Strutton catalogues and creates simultaneously, in the same way the internet works. Anything from PJ Harvey to your mum's knitting circle, from Asda supermarkets to theories on the afterlife has a webpage. Content, which we consider it impossible to find similarity between is equalised into a cohesive whole by the format in which it is presented. From here, the Internet finds a life of it own, shaped by users bookmarking pages, creating links between sites, adding comments, deleting information.

Painting is Strutton’s great leveller, allowing him to own alien ideas unreservedly and consolidate them seamlessly with his own. But the old–fashioned craftsmanship intonates a new discord. The perfect brush strokes and immaculate rendering of form is surely the antithesis of the contemporary practice of collage and re–appropriation, as well as as begging the question why, if one is capable of creating such perfect representations of subject, would a painter choose to depict the garish cartoons or brash designed surfaces populating Strutton’s surfaces?

The schizophrenic nature of Strutton’s work is unrelenting. One could marvel over the fierce three–dimensionality of his characters, if they weren’t so busy wondering why an alien is wearing boxing gloves, or a telephone pylon and a wiggly–formed apology bisects a world into halves. If one work surfs happily through countless dimensions, another, beside it chimes with the flat design of propaganda.

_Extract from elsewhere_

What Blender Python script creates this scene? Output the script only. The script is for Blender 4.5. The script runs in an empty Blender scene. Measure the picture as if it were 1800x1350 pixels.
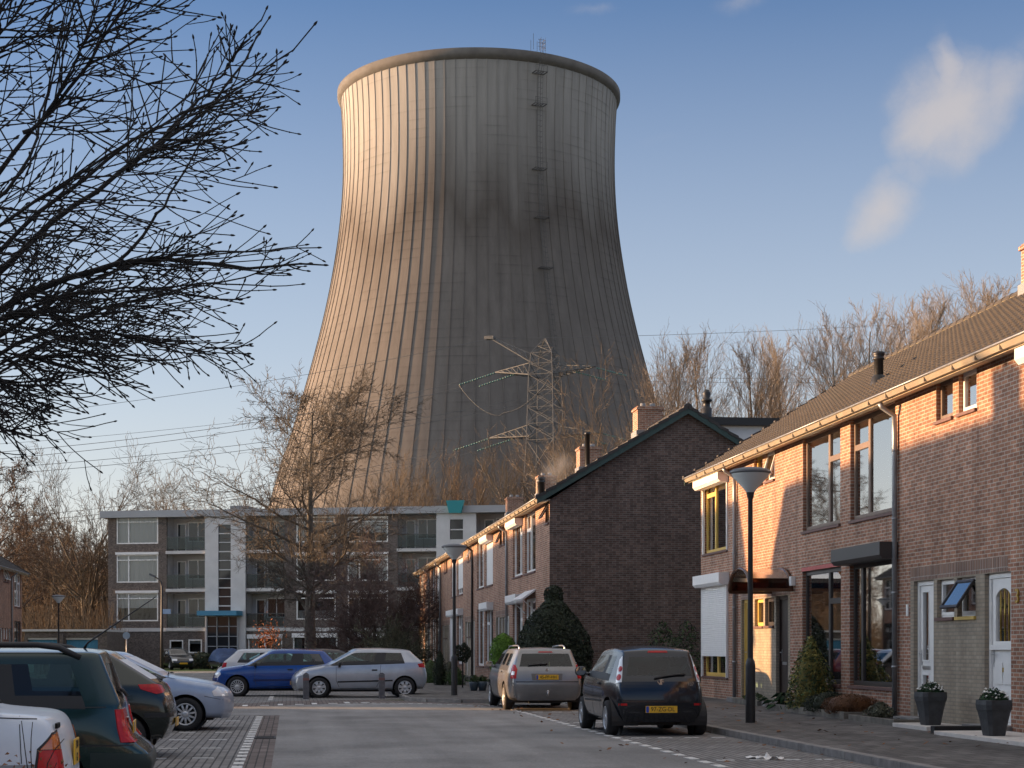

Just as Strutton refuses to leave other people’s attempts alone, so his own creations are put through the mill time after time. Madcap mantras float off the page to be heard triumphant in the lyrics of a song. The smooth pencilled lines on a page shirk their responsibilities and are found moonlighting, in thick oils over the voluptuous and functional body of a guitar. Painting borrows from animation, drawings are animated through installation, nothing is sacred, morphing from one form to another. He creates countless constantly shifting realities, worlds constructed of quicksand. This distinct lack of completeness oddly suggests a sort of entirety, that finite surfaces can be penetrated, giving way to wormholes, which you could burrow through for hours only to emerge from the point you began. It is a working demonstration of how we rewrite history everyday. Strutton undermines how sure we are of the world. Sure you can see it, you can touch it, you can feel it, you know how it got there, but how, on God’s earth did these simple little creations, with no interference from you, get themselves in such an ungodly tangle?

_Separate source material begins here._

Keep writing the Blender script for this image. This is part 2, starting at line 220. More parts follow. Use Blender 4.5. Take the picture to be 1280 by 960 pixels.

Iphgenia Baal, London, February 2009.

Domo Baal is delighted to host John Strutton's first solo exhibition in the gallery. This follows on directly from a solo project booth showing 'Donderslag' at Volta NY. Since 1999, Strutton’s practice has taken the form of drawing, installation, video, animation and performance. The work often uses the strategy of accrual to deal with a visual form of veneration and cultural reclamation.  The resulting installations, of paintings, drawings and objects become a kind of makeshift memorial, an ex voto offering where nostalgia becomes a form of revenge. The sedimentary process creates a convoluted cosmos of effigies, mandalas, portraits and trophies, a graveyard whose architecture is sustained by anxiety. Sometimes brutal, often absurd, his approach to figuration is fractured, automatic and schizophrenic.  He shares a preoccupation with ritualistic process, debased iconographies and compulsive aesthetics with the likes of Austin Osman Spare and Antonin Artaud. He is currently Senior Tutor in Painting at the Royal College of Art, London. He formed The Band of Nod in 1999 and is co founder/director of 39, a project space in London. Since 2005 he has been writing and performing in his band Arthur Brick.

Arthur Brick will be performing a selection of songs from their forthcoming EP 'Original Swiss Wedding' on the opening night. A video of Arthur Brick's Gig will be sreened for the duration of the exhibition.

Talk: John Strutton will be in conversation with John Slyce on Friday 1 May at 1.30pm

Finissage: Saturday 9 May from 6 to 8pm (during which, there might well be a performance) to be followed by a pub crawl.